Pour Leila Alaoui

La photographe Leïla Alaoui avait été blessée par balles par des terroristes islamistes un vendredi soir, alors qu’elle se trouvait à la terrasse du café-restaurant Cappuccino, à Ouagadougou. Transportée à l’hôpital, elle y est morte dans la nuit. Disparaissait ainsi en pleine jeunesse l'auteur d'une éblouissante série de portraits : "Les Marocains", qui lui avait apporté une reconnaissance internationale. Franco-marocaine, vivant entre Beyrouth et Marrakech, elle avait passé toute sa vie (très courte, hélas) à essayer de donner une vision plus juste du monde arabe. Son dernier travail, interrompu par sa mort, portait sur les réfugiés syriens au Liban.

LES MAROCAINS

« Les Marocains » est une série de portraits photographiques grandeur nature réalisés dans un studio mobile que j’ai transporté autour du Maroc. Puisant dans mon propre héritage, j’ai séjourné au sein de diverses communautés et utilisé le filtre de ma position intime de Marocaine de naissance pour révéler, dans ces portraits, la subjectivité des personnes que j’ai photographiées. Inspirée par “The Americans”, le portrait de l’Amérique d’après-guerre réalisé par Robert Frank, je me suis lancée dans un road trip à travers le Maroc rural afin de photographier des femmes et des hommes appartenant à différents groupes ethniques, Berbères comme Arabes. Ma démarche, qui cherche à révéler plus qu’à affirmer, rend les portraits réalisés doublement “documentaires” puisque mon objectif – mon regard – est à la fois intérieur et critique, proche et distancié, informé et créatif. Ce projet, toujours en cours, constitue une archive visuelle des traditions et des univers esthétiques marocains qui tendent à disparaître sous les effets de la mondialisation.

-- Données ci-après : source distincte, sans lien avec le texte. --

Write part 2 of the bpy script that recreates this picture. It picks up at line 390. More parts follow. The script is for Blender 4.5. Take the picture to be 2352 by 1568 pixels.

Cette manière hybride de concevoir le documentaire fait écho à la démarche corrective post-coloniale que de nombreux artistes contemporains engagent aujourd’hui afin d’écarter de l’objectif l’exoticisation de l’Afrique du Nord et du monde arabe très largement répandue en Europe et aux Etats-Unis. Le Maroc a longtemps occupé une place singulière dans cette utilisation de la culture historique - en particulier des éléments de l’architecture et des costumes nationaux - pour construire des fantasmes d’un « ailleurs » exotique. Les photographes utilisent souvent le Maroc comme cadre pour photographier des Occidentaux, dès lors qu’ils souhaitent donner une impression de glamour, en reléguant la population locale dans une image de rusticité et de folklore et en perpétuant de ce fait le regard condescendant de l’orientaliste. Il s’agissait pour moi de contrebalancer ce regard en adoptant pour mes portraits des techniques de studio analogues à celles de photographes tels que Richard Avedon dans sa série “In the American West”, qui montrent des sujets farouchement autonomes et d’une grande élégance, tout en mettant à jour la fierté et la dignité innées de chaque individu.